Advertising Should Remain Fully Deductible Under the Tax Code

June 5, 2017

The House Ways and Means Committee and the Senate Finance Committee have recently held hearings on reforming the corporate tax code as tax reform efforts are starting to ramp up.  

There still, however, is no clear consensus on how Congress will or should proceed. Speaker Paul Ryan and House Ways and Means Chairman Kevin Brady continue to strongly push a tax reform plan called “A Better Way.” One of the key components of that approach is a border adjustability tax. Treasury Secretary Mnuchin, on behalf of the Trump Administration, released a one-page statement on tax reform which did not include border adjustment, and he subsequently made several statements skeptical of the border adjustment approach. Meanwhile, Senate Finance Committee Chairman Orrin Hatch has indicated that he will adopt a different approach to corporate tax reform, apparently following a more traditional model.  
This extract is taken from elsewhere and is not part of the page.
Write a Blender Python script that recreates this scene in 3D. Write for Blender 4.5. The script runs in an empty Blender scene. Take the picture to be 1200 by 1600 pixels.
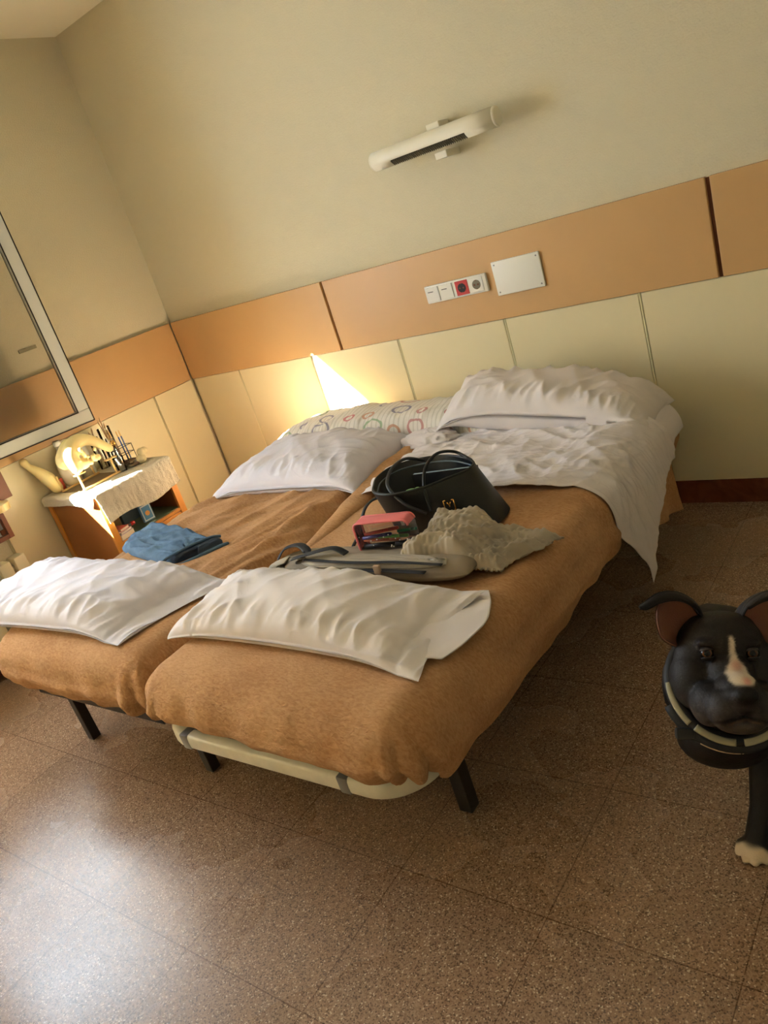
import bpy, bmesh, math, random
import numpy as np
from mathutils import Vector, Matrix
random.seed(4)
S = bpy.context.scene
COL = S.collection
PI = math.pi

# ------------------------------------------------------------------ camera, light, exposure
CAM_LOC = Vector((3.85200, -3.01236, 1.49114))
CAM_R = Vector((0.779041, 0.552809, -0.295798))
CAM_F = Vector((-0.626827, 0.696885, -0.348480))
CAM_D = CAM_F.cross(CAM_R)
FPX = 1217.76
cd = bpy.data.cameras.new('camera'); cam = bpy.data.objects.new('camera', cd); COL.objects.link(cam)
cd.sensor_fit = 'VERTICAL'; cd.sensor_height = 36; cd.sensor_width = 27; cd.lens = FPX * 36 / 1600
cd.clip_start = 0.05
r_, u_, b_ = CAM_R.normalized(), (-CAM_D).normalized(), (-CAM_F).normalized()
cam.matrix_world = Matrix(((r_.x, u_.x, b_.x, CAM_LOC.x), (r_.y, u_.y, b_.y, CAM_LOC.y), (r_.z, u_.z, b_.z, CAM_LOC.z), (0, 0, 0, 1)))
S.camera = cam

S.view_settings.view_transform = 'Standard'; S.view_settings.look = 'None'
S.view_settings.gamma = 1; S.view_settings.use_curve_mapping = False
S.view_settings.exposure = 1.16

W = bpy.data.worlds.new('daylight'); S.world = W; W.use_nodes = True
bg = W.node_tree.nodes['Background']; bg.inputs[0].default_value = (0.74, 0.87, 1.0, 1); bg.inputs[1].default_value = 7.4

sd = bpy.data.lights.new('sun', 'SUN'); sun = bpy.data.objects.new('sun', sd); COL.objects.link(sun)
SUN_DIR = Vector((0.626, 1.0, -0.72)).normalized()
sun.rotation_euler = SUN_DIR.to_track_quat('-Z', 'Y').to_euler(); sun.location = (-3, -6, 5)
sd.energy = 75.0; sd.angle = 0.009; sd.color = (1.0, 0.93, 0.80)

def portal(name, loc, rot, sx, sy):
    d = bpy.data.lights.new(name, 'AREA'); d.shape = 'RECTANGLE'; d.size = sx; d.size_y = sy
    o = bpy.data.objects.new(name, d); COL.objects.link(o); o.location = loc; o.rotation_euler = rot
    d.cycles.is_portal = True
    return o
portal('window_portal', (-0.32, -2.03, 1.58), (0, -PI/2, 0), 1.8, 1.1)
portal('window_portal', (-0.32, -3.9, 1.58), (0, -PI/2, 0), 1.8, 1.3)  # portal of the added second window

# ------------------------------------------------------------------ helpers
def lin(c): return c / 12.92 if c <= 0.04045 else ((c + 0.055) / 1.055) ** 2.4
def rgb(r, g, b): return (lin(r/255), lin(g/255), lin(b/255), 1)

def mat(name, col, rough=0.6, metal=0.0, spec=0.5, bump=0.0, bscale=60, var=0.0, vscale=8, trans=0.0, sheen=0.0, subs=0.0, alpha=1.0, ior=1.45, coat=0.0):
    m = bpy.data.materials.new(name); m.use_nodes = True
    nt = m.node_tree; p = nt.nodes['Principled BSDF']
    p.inputs['Base Color'].default_value = col; p.inputs['Roughness'].default_value = rough
    p.inputs['Metallic'].default_value = metal; p.inputs['Specular IOR Level'].default_value = spec
    p.inputs['Transmission Weight'].default_value = trans; p.inputs['IOR'].default_value = ior
    p.inputs['Alpha'].default_value = alpha; p.inputs['Coat Weight'].default_value = coat
    if sheen:
        p.inputs['Sheen Weight'].default_value = sheen; p.inputs['Sheen Roughness'].default_value = 0.4
        p.inputs['Sheen Tint'].default_value = col
    if subs:
        p.inputs['Subsurface Weight'].default_value = subs; p.inputs['Subsurface Radius'].default_value = (0.02, 0.012, 0.008)
    tc = nt.nodes.new('ShaderNodeTexCoord')
    if var:
        n = nt.nodes.new('ShaderNodeTexNoise'); n.inputs['Scale'].default_value = vscale; n.inputs['Detail'].default_value = 5
        nt.links.new(tc.outputs['Object'], n.inputs['Vector'])
        hs = nt.nodes.new('ShaderNodeHueSaturation'); hs.inputs['Color'].default_value = col
        mr = nt.nodes.new('ShaderNodeMapRange'); mr.inputs['From Min'].default_value = 0.3; mr.inputs['From Max'].default_value = 0.7
        mr.inputs['To Min'].default_value = 1 - var; mr.inputs['To Max'].default_value = 1 + var
        nt.links.new(n.outputs['Fac'], mr.inputs['Value']); nt.links.new(mr.outputs[0], hs.inputs['Value'])
        nt.links.new(hs.outputs[0], p.inputs['Base Color'])
    if bump:
        n = nt.nodes.new('ShaderNodeTexNoise'); n.inputs['Scale'].default_value = bscale; n.inputs['Detail'].default_value = 6
        nt.links.new(tc.outputs['Object'], n.inputs['Vector'])
        b = nt.nodes.new('ShaderNodeBump'); b.inputs['Strength'].default_value = bump; b.inputs['Distance'].default_value = 0.01
        nt.links.new(n.outputs['Fac'], b.inputs['Height']); nt.links.new(b.outputs[0], p.inputs['Normal'])
    return m

def obj(name, me, m=None, parent=None, smooth=True):
    if m is not None: me.materials.append(m)
    if smooth:
        me.polygons.foreach_set('use_smooth', [True] * len(me.polygons))
    o = bpy.data.objects.new(name, me); COL.objects.link(o)
    if parent is not None: o.parent = parent
    return o
def thing(name, label, cat, loc=(0, 0, 0), group=None, rotz=0):
    o = bpy.data.objects.new(name, None); COL.objects.link(o); o.location = loc; o.rotation_euler = (0, 0, rotz)
    o.empty_display_size = 0.05
    o['label'] = label; o['category'] = cat
    if group: o['group'] = group
    return o
def tag(o, label, cat, group=None):
    o['label'] = label; o['category'] = cat
    if group: o['group'] = group
    return o
def struct(o, label=None):
    o['kind'] = 'structure'
    if label: o['label'] = label
    return o

class MB:
    """collects shapes into one mesh"""
    def __init__(s): s.v = []; s.f = []
    def add(s, vs, fs):
        n = len(s.v); s.v += [tuple(v) for v in vs]; s.f += [tuple(i + n for i in f) for f in fs]; return s
    def box(s, c, d, bev=0.0, rot=None, seg=2):
        bm = bmesh.new(); bmesh.ops.create_cube(bm, size=1)
        bmesh.ops.scale(bm, vec=Vector(d), verts=bm.verts)
        if bev: bmesh.ops.bevel(bm, geom=list(bm.edges), offset=bev, segments=seg, affect='EDGES', profile=0.6)
        if rot is not None: bmesh.ops.rotate(bm, matrix=rot, verts=bm.verts)
        bmesh.ops.translate(bm, vec=Vector(c), verts=bm.verts)
        bm.verts.index_update()
        s.add([v.co.copy() for v in bm.verts], [[v.index for v in f.verts] for f in bm.faces]); bm.free(); return s
    def bx(s, x0, x1, y0, y1, z0, z1, bev=0.0):
        return s.box(((x0+x1)/2, (y0+y1)/2, (z0+z1)/2), (x1-x0, y1-y0, z1-z0), bev)
    def tube(s, pts, r, n=10, cap=True, flat=1.0, closed=False, up=None):
        pts = [Vector(p) for p in pts]; N = len(pts)
        rr = r if hasattr(r, '__len__') else [r] * N
        vs = []; prev = None
        for i, p in enumerate(pts):
            if closed: t = pts[(i+1) % N] - pts[i-1]
            else: t = pts[min(i+1, N-1)] - pts[max(i-1, 0)]
            if t.length < 1e-9: t = Vector((0, 0, 1))
            t.normalize()
            if up is not None:
                a = Vector(up) - t * t.dot(Vector(up))
                if a.length < 1e-4: a = t.orthogonal()
            elif prev is None: a = t.orthogonal()
            else: a = prev - t * t.dot(prev)
            a.normalize(); prev = a; b = t.cross(a)
            for k in range(n):
                w = 2 * PI * k / n
                vs.append(p + a * (math.cos(w) * rr[i] * flat) + b * (math.sin(w) * rr[i]))
        fs = []
        M = N if closed else N - 1
        for i in range(M):
            for k in range(n):
                a0 = i*n+k; a1 = i*n+(k+1) % n; j = (i+1) % N
                fs.append((a0, a1, j*n+(k+1) % n, j*n+k))
        if cap and not closed:
            fs.append(tuple(reversed(range(n)))); fs.append(tuple((N-1)*n+k for k in range(n)))
        return s.add(vs, fs)
    def lathe(s, prof, c=(0, 0, 0), n=24, rot=None, sq=1.0):
        vs = []
        for (r, z) in prof:
            for k in range(n):
                w = 2*PI*k/n; v = Vector((math.cos(w)*r, math.sin(w)*r*sq, z))
                if rot is not None: v = rot @ v
                vs.append(v + Vector(c))
        fs = [(i*n+k, i*n+(k+1) % n, (i+1)*n+(k+1) % n, (i+1)*n+k) for i in range(len(prof)-1) for k in range(n)]
        fs.append(tuple(reversed(range(n)))); fs.append(tuple((len(prof)-1)*n+k for k in range(n)))
        return s.add(vs, fs)
    def mesh(s, name='m'):
        me = bpy.data.meshes.new(name); me.from_pydata(s.v, [], s.f); me.validate(); me.update(); return me
    def build(s, name, m, parent=None, smooth=False, auto=None):
        me = s.mesh(name)
        o = obj(name, me, m, parent, smooth or auto is not None)
        if auto is not None:
            me.set_sharp_from_angle(angle=math.radians(auto))
        return o

# numpy gradient noise
_rng = np.random.RandomState(7); _perm = _rng.permutation(256); _perm = np.concatenate([_perm, _perm, _perm])
_g = _rng.normal(size=(256, 3)); _g /= np.linalg.norm(_g, axis=1)[:, None]
def pn(P, seed=0):
    P = np.asarray(P, float) + seed * 17.31
    i = np.floor(P).astype(int); f = P - i; u = f*f*f*(f*(f*6-15)+10)
    i = i & 255; out = 0
    for dx in (0, 1):
        for dy in (0, 1):
            for dz in (0, 1):
                h = _perm[_perm[_perm[(i[..., 0]+dx) & 255] + ((i[..., 1]+dy) & 255)] + ((i[..., 2]+dz) & 255)]
                g = _g[h]; d = f - np.array([dx, dy, dz])
                w = (u[..., 0] if dx else 1-u[..., 0]) * (u[..., 1] if dy else 1-u[..., 1]) * (u[..., 2] if dz else 1-u[..., 2])
                out = out + w * (g*d).sum(-1)
    return out
def n2(x, y, seed=0):
    return pn(np.stack([x, y, np.zeros_like(x)+0.37], -1), seed)
def fbm2(x, y, seed=0, o=4):
    t = 0; a = 1
    for k in range(o): t = t + a*n2(x*2**k, y*2**k, seed+k); a *= 0.5
    return t
def ridge(x, y, seed=0, sharp=6.0):
    """thin creases, 0..1, irregular lines along y"""
    n = n2(x + 0.35*n2(x*0.7, y*0.7, seed+3), y, seed)
    return np.exp(-(n*sharp)**2) - 0.35
def crease(x, y, ang, fa, fb, seed):
    """straight soft folds running along direction ang"""
    c, s_ = math.cos(ang), math.sin(ang); a = -s_*x + c*y; b = c*x + s_*y
    n = n2(a*fa + 0.6*n2(x*2.5, y*2.5, seed+4), b*fb, seed); return (1-np.minimum(np.abs(n)*2.6, 1))**1.6 - 0.3
def sstep(a, b, x):
    t = np.clip((x-a)/(b-a), 0, 1); return t*t*(3-2*t)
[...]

If the border adjustability provision is dropped, that leaves a more than one trillion dollar hole in the plan to make major reductions in corporate tax rates. There has been no discussion in the hearings so far on how to pay for corporate tax reform, but we are not waiting around.

ANA is committed to preserving the full deductibility of advertising costs as an ordinary and necessary business expense. We were a founding member of The Advertising Coalition (TAC), a group of associations and companies representing the entire advertising and marketing ecosystem. TAC submitted detailed comments last week to the Ways and Means Committee describing why mandating the full deductibility of advertising costs is good for the economy, businesses and consumers, and that it should not be limited as part of the tax reform effort.

TAC members also organize grassroots meetings with key members of Congress to describe the importance of the advertising community in their state or congressional district. We continue to actively hold these meetings with ANA member participation.   

In whatever manner Congress proceeds with tax reform, we will continue to make the case that the current tax treatment of advertising costs should be maintained as a major factor in boosting economic activity and job creation in the U.S.